6. Post-Fire Exploitation in Lahaina
After the August 2023 wildfire destroyed over 2,200 structures and displaced 12,000 residents. Within weeks, real-estate investors—many from the mainland—began cold-calling and door-knocking burned-out families with low-ball cash offers. Governor Josh Green had to declare a moratorium on sales and threaten anti-price-gouging laws to slow the vulture-like behavior.

7. “Investor Flipping” of Leasehold Properties
On leasehold land (common in places like Kailua and Hawaiʻi Kai), investors buy properties just before the lease renegotiation date, knowing the renegotiated lease fee will be enormous. They then flip the home at a massive profit, pricing out the local family that had lived there for decades.

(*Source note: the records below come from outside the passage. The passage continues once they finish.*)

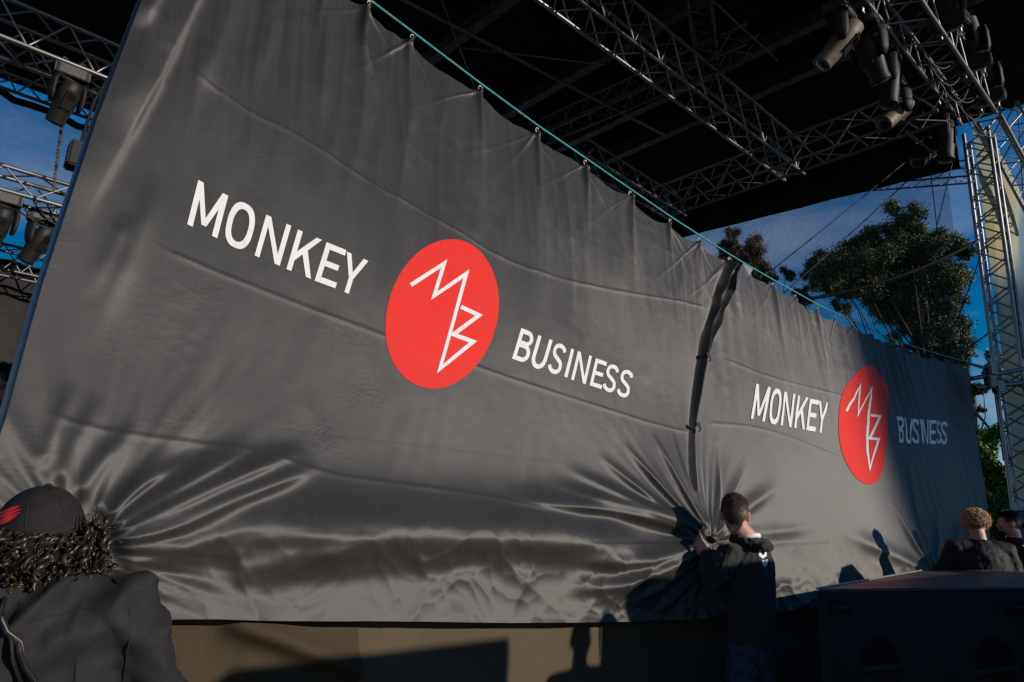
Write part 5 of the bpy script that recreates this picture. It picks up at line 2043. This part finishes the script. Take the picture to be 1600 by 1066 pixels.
for i, (xa, ya, xb, yb) in enumerate(((-2, 805, 33, 792), (-4, 811, 34, 797), (-6, 818, 33, 802), (-8, 823, 28, 808))):
    n_s = 6
    for s in range(n_s):
        f0, f1 = s / n_s, (s + 1) / n_s
        x0, y0, x1, y1 = xa + (xb - xa) * f0, ya + (yb - ya) * f0, xa + (xb - xa) * f1, ya + (yb - ya) * f1
        w0, w1 = 2.4 * (math.sin(math.pi * min(f0 * 0.9 + 0.08, 1)) + 0.1), 2.4 * (math.sin(math.pi * min(f1 * 0.9 + 0.08, 1)) + 0.1)
        polys.append(((x0, y0 - w0), (x1, y1 - w1), (x1, y1 + w1), (x0, y0 + w0)))

polys_ = polys
surf_poly(cap, 'embroidered_slash', polys, M['cap_red'], cap)
def cap_seam(px):
    p = [v for v in (on_surface(cap, x, y, 0.0012) for x, y in px) if v is not None]
    if len(p) > 2:
        b = MB()
        b.tube(p, 0.0011, 5)
        b.build('cap_seam', M['jacket'], cap, smooth=True)


cap_seam([(48, 752), (46, 770), (43, 790), (40, 812), (39, 824)])
cap_seam([(60, 752), (78, 764), (92, 782), (100, 800), (104, 818)])
cap_seam([(36, 752), (18, 765), (6, 782), (2, 800)])
cap_seam([(4, 826), (20, 829), (40, 830), (60, 829), (80, 827), (100, 822)])
# jacket collar, yoke seam, strap and coiled cord
jk = [c for c in phm.children if c.name.startswith('jacket')][0]


def pulls(P):
    # pulls running from the shoulder blades up to the right shoulder, and across the sleeve
    across, along = P[:, 0] * 0.55 - P[:, 2] * 0.83, P[:, 0] * 0.83 + P[:, 2] * 0.55
    a = (ridged(across * 9 + 0.5 * pn(along * 3, across * 3, 90), along * 2.2, 91) - 0.55) * 0.040
    c = (ridged(P[:, 2] * 11 + P[:, 0] * 5, P[:, 0] * 4 + P[:, 1] * 4, 92) - 0.55) * 0.020
    sl = smooth01((np.abs(P[:, 0]) - 0.19) / 0.05)
    return a * (1 - sl) * smooth01((P[:, 2] - 0.9) / 0.3) + c * sl


wrinkle(jk.data, 0.0, 1, 1, 93, pulls)
bpy.context.view_layer.update()
b = MB()
pts = [np.array([0.080 * math.sin(a), 0.0 - 0.078 * math.cos(a), 1.462 + 0.012 * math.cos(a)]) for a in np.linspace(-2.4, 2.4, 22)]
b.tube(pts, [0.018] * 22, 10, flat=0.9)
b.build('collar', M['jacket'], jk, smooth=True)


def seam_on(o, px, name, m, r=0.0016, lift=0.001):
    p = [on_surface(o, x, y, lift) for x, y in px]
    p = [v for v in p if v is not None]
    if len(p) > 2:
        b = MB()
        b.tube(p, r, 5)
        return b.build(name, m, o, smooth=True)


seam_on(jk, [(30, 968), (60, 966), (90, 961), (120, 954), (150, 950), (175, 951)], 'yoke_seam', M['jacket'])
seam_on(jk, [(176, 905), (196, 925), (203, 960), (202, 1000), (196, 1040), (192, 1064)], 'armhole_seam', M['jacket'])
sp = [on_surface(jk, x, y, 0.012) for x, y in ((2, 935), (4, 955), (8, 975), (14, 1000), (22, 1030), (30, 1064))]
sp = [v for v in sp if v is not None]
if len(sp) > 2:
    cc = thing('shoulder_strap', (0, 0, 0), 'black camera strap over the left person\'s back', 'strap')
    cc.location, cc.rotation_euler = phm.location, phm.rotation_euler
    b = MB()
    b.tube(sp, 0.012, 8, flat=0.35)
    b.build('webbing', M['black'], cc, smooth=True)
sp = [on_surface(jk, x, y, 0.014) for x, y in ((6, 968), (14, 984), (22, 1003), (31, 1022), (40, 1042), (50, 1064))]
sp = [v for v in sp if v is not None]
if len(sp) > 2:
    cc = thing('coiled_cord', (0, 0, 0), 'coiled black cord with yellow flecks hanging down the left person\'s back', 'cord')
    cc.location, cc.rotation_euler = phm.location, phm.rotation_euler
    sp = np.array(sp)
    t = np.linspace(0, len(sp) - 1, 420)
    path = np.stack([np.interp(t, np.arange(len(sp)), sp[:, i]) for i in range(3)], 1)
    q1, q2 = [], []
    for i, p in enumerate(path):
        a = i * 0.62
        d = sp[-1] - sp[0]
        d /= np.linalg.norm(d)
        s1 = np.cross(d, [0, 0, 1.])
        s1 /= np.linalg.norm(s1)
        s2 = np.cross(d, s1)
        q1.append(p + 0.0052 * (s1 * math.cos(a) + s2 * math.sin(a)))
    b = MB()
    b.tube(q1, 0.0019, 5)
    b.build('coil', M['cable'], cc, smooth=True)
    b = MB()
    for i in range(0, 420, 10):
        b.ell(q1[i], (0.0021, 0.0021, 0.0021), 6, 4)
    b.build('fleck', M['cord_yellow'], cc, smooth=True)

# blond person behind the cabinet
bl_loc = aty(1535, 880, 6.45) * [1, 1, 0]
blp, hc, Rh, k = person('person with curly blond hair and black jacket, seen from behind at the right', bl_loc, math.radians(-12), 1.83, head_yaw=math.radians(-16), top=M['jacket_black'], voxel=0.012, bulk=1.12,
                        arms={'L': ((-0.2, 0, 1.45), (-0.34, 0.05, 1.2), (-0.42, 0.25, 1.1), (-0.4, 0.8, 0), (0, 0, -1)),
                              'R': ((0.2, 0, 1.45), (0.27, 0.02, 1.17), (0.2, 0.25, 1.05), (-0.2, 0.8, 0.1), (0, 0, -1))}, seedn=5, fold=0.013)
pts = []
rg = np.random.default_rng(9)
while len(pts) < 420:
    d = rg.normal(size=3)
    d /= np.linalg.norm(d)
    p = np.array([0.088 * d[0], -0.012 + 0.104 * d[1], 0.048 + 0.086 * d[2]])
    if p[2] < 0.005 or (p[1] > 0.05 and p[2] < 0.06):
        continue
    pts.append(p)
curls(blp, hc, Rh, k, M['hair_blond'], [p * 1.05 for p in pts] + [p * 1.09 for p in pts[::2]], 0.013, 0.034, 1.1, 0.0034, 6, 12)
short_hair(blp, hc, Rh, k, M['hair_brown'], 1200, 0.012, low=-0.05)
b = MB()
for i in range(10):
    a = i / 9
    b.ell((-0.02 + 0.22 * a, -0.165 - 0.02 * math.sin(a * 9), 1.215 + 0.012 * math.sin(a * 14)), (0.03, 0.014, 0.014), 8, 6)
b.build('back_print', M['shirt'], [c for c in blp.children if c.name.startswith('jacket')][0], smooth=True)

# person in profile at the right edge
rp_loc = aty(1591, 880, 7.2) * [1, 1, 0]
rpp, hc, Rh, k = person('person with tied-back dark hair and black top, face in profile at the right edge', rp_loc, math.radians(70), 1.86, head_yaw=math.radians(-5), top=M['jacket_black'], voxel=0.012, seedn=7)
short_hair(rpp, hc, Rh, k, M['hair_dark'], 1500, 0.03, low=-0.05)
b = MB()
b.ell(hc + Rh @ np.array([0, -0.12, 0.0]), (0.03, 0.03, 0.035), 12, 8)
b.build('hair_bun', M['hair_dark'], rpp, smooth=True)
b = MB()
b.ell(hc + Rh @ np.array([0, 0.06, -0.09]), (0.04, 0.045, 0.03), 12, 8)
b.build('beard', M['hair_dark'], rpp, smooth=True)

# person almost hidden behind the left curtain edge
lp_loc = aty(-14, 640, 3.9) * [1, 1, 0] + Z * 0.62
lpp, hc, Rh, k = person('person in blue shirt almost hidden behind the left curtain edge', lp_loc, math.radians(-60), 1.72, head_yaw=0.0, top=M['blue_shirt'], voxel=0.012, seedn=9)
short_hair(lpp, hc, Rh, k, M['hair_dark'], 1500, 0.03)
b = MB()
b.box(lp_loc - Z * 0.31, (0.7, 0.7, 0.62))
b.build('riser', M['black'], bevel=0.01, label='black riser under the person behind the left curtain edge', cat='riser')

# ------------------------------------------------------------------ things beside the camera whose shadows fall on the curtain
def pa_box(name, p, q, depth, h, label):
    """cabinet stack standing on the ground, front edge from p to q"""
    p, q = np.asarray(p, float) * [1, 1, 0], np.asarray(q, float) * [1, 1, 0]
    d = q - p
    L = np.linalg.norm(d)
    d /= L
    nrm = np.array([d[1], -d[0], 0])
    root = thing(name, p, label, 'speaker cabinet', 'speaker cabinets beside the camera')
    k_ = 2
    for i in range(k_):
        b = MB()
        b.box(local(root, p + d * L / 2 + nrm * depth / 2 + Z * h * (i + 0.5) / k_), (L, depth, h / k_ - 0.006), d, nrm, Z)
        c_ = b.build('cabinet', M['sub'], root, bevel=0.012)
        b = MB()
        b.box(local(root, p + d * L / 2 + nrm * (depth + 0.008) + Z * h * (i + 0.5) / k_), (L * 0.9, 0.016, h / k_ * 0.86), d, nrm, Z)
        b.build('grille', M['black'], c_)
    return root


def back_ray(x, y, off, t):
    return (pl(x, y, off) if off else cp(x, y)) + SUNV * t


s1 = back_ray(968, 930, 0, 3.0)
s1 = s1 + A * 0.10
pa_box('speaker_stack', s1, s1 + A * 1.0, 0.25, back_ray(985, 905, 0, 3.0)[2], 'taller black speaker stack standing right of the camera')
s2 = s1 + A * 1.05
pa_box('speaker_stack', s2, s2 + A * 2.6, 0.7, back_ray(1240, 944, 0, 3.0)[2], 'wide black speaker stack standing further right of the camera')
s3 = back_ray(796, 1010, SK, 3.5)
pa_box('speaker_stack', s3 - A * 1.42, s3, 0.6, back_ray(793, 1001, SK, 3.5)[2] + 0.02, 'low black speaker stack standing close behind the camera')
hp_ = back_ray(905, 1002, SK, 2.6)
person('person in dark jacket standing beside the camera between the speaker stacks', hp_ * [1, 1, 0], math.radians(40), (hp_[2] + 0.13) / 1.0, top=M['jacket_black'], voxel=0.014, seedn=11)
# wedge monitor on the cabinet, right of the picture, that throws the angular shadow
wm = back_ray(1330, 890, 0, 1.9)
wr_ = thing('wedge_monitor', wm * [1, 1, 0] + Z * (ZS + 0.003), 'black wedge monitor lying on the bass cabinet right of the picture', 'speaker', rz=AL)
b = MB()
pf = [(-0.34, 0.0), (0.30, 0.0), (0.10, 0.36), (-0.02, 0.47), (-0.30, 0.44)]
b.add([(x_, -0.18, z_) for x_, z_ in pf] + [(x_, 0.18, z_) for x_, z_ in pf], [(0, 1, 2, 3, 4), (9, 8, 7, 6, 5)] + [(i, 5 + i, 5 + (i + 1) % 5, (i + 1) % 5) for i in range(5)])
b.build('cabinet', M['sub'], wr_, bevel=0.01)
# building added out of view to shade the right end of the stage
bb = pl(1394, 664) + SUNV * 100
bside = np.array([SUNV[1], -SUNV[0], 0])
bside /= np.linalg.norm(bside)
if bside @ A < 0:
    bside = -bside
bdir = np.array([SUNV[0], SUNV[1], 0])
bdir /= np.linalg.norm(bdir)
hb = 31.6
occl = thing('occluder', bb * [1, 1, 0] + bside * 4, 'plain plastered building added unseen, far right of the camera, to shade the curtain end', 'occluder')
b = MB()
b.box((0, 0, hb / 2), (8, 9, hb), bside, bdir, Z)
b.build('wall', M['wall'], occl)
for fl_ in range(8):
    for c_ in range(3):
        b = MB()
        b.box(bside * (-2.6 + c_ * 2.6) - bdir * 4.5 + Z * (1.8 + fl_ * 3.0), (1.1, 0.1, 1.5), bside, bdir, Z)
        w_ = b.build('window', M['trim'], occl)
        b = MB()
        b.box(bside * (-2.6 + c_ * 2.6) - bdir * 4.53 + Z * (1.8 + fl_ * 3.0), (0.95, 0.08, 1.35), bside, bdir, Z)
        b.build('pane', M['pane'], w_)
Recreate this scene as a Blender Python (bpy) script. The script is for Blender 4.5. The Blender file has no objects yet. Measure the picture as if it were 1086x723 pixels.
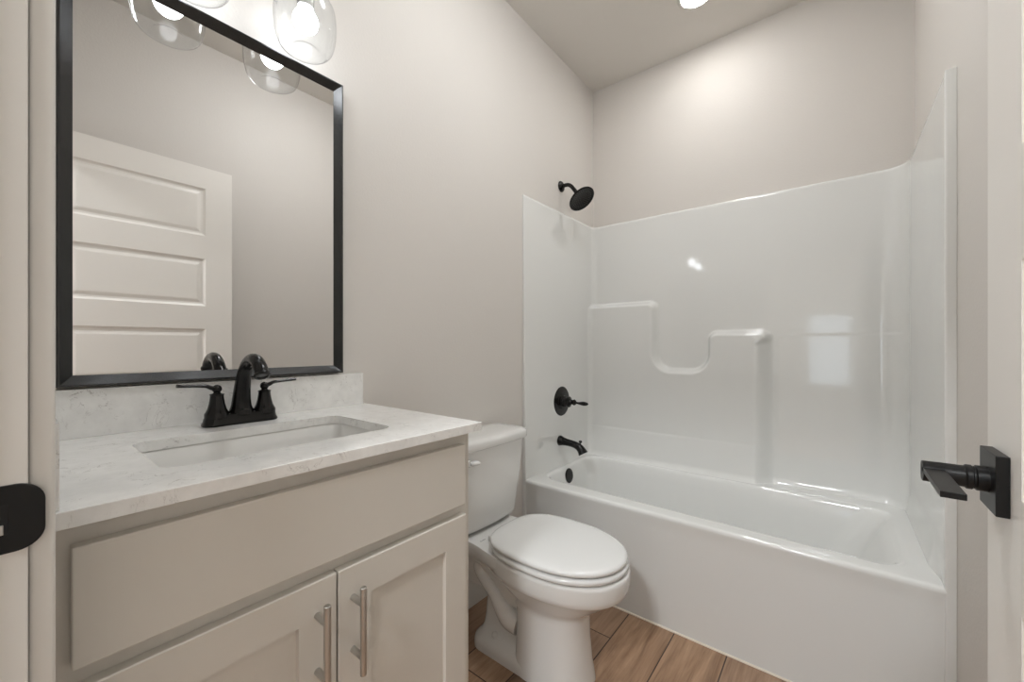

8. Erosion of Local Culture and Sense of Place
When neighborhoods shift from 80 % local residents to 60–70 % vacation rentals and second homes, the fabric of community breaks down. Children grow up without neighbors, community events die out, and the Hawaiian values of mālama ʻāina (caring for the land) and kōkua (helping one another) become harder to practice.

What Locals Are Saying:
– “I was born and raised in Kailua. My parents bought our house in 1978 for $98,000. An investor just paid $2.4 million cash for the house next door and turned it into an Airbnb. My kids will never be able to live here.” 
— Kailua resident, 2024

– “We lost everything in the Lahaina fire. Now we get texts every week from California numbers offering to ‘help us move on’ with cash offers that are half of what our house was worth.” 
— Lahaina fire survivor

– “I make $85k a year as a paramedic. I can’t even rent a studio without a roommate, let alone buy. Every open house I go to is packed with investors paying cash.” 
— Honolulu first responder

Halfhearted Attempts at Solutions (and Why Many Have Failed)
– Honolulu and Maui counties have passed stricter short-term rental laws, but enforcement is weak and investors simply re-register under LLCs or move to unregulated areas.
– Bills to raise the conveyance tax on non-resident buyers or properties over $3–5 million repeatedly die in the legislature, largely because of lobbying from the real-estate industry.
– A 2024 proposal for a 25–50 % “empty homes tax” on properties vacant more than 180 days a year gained traction but was watered down after pushback from wealthy part-time residents.

The Bottom Line
Hawaii is in the middle of an existential housing crisis fueled almost entirely by unchecked outside investment. Without action by local residents to ensure their home sells to local families first, aggressive intervention by dramatically placing higher taxes on non-primary residences, the banning of corperate home buying, iron-clad vacation-rental enforcement, and real protections for disaster victims, and priority for local buyers—the islands risk becoming a luxury resort archipelago with a shrinking local population that can no longer afford to live in the place they call home.

For many kamaʻāina, the fear is no longer that their children will leave Hawaii for better opportunities. The fear is that their children will be priced out and forced to leave the only home they’ve ever known.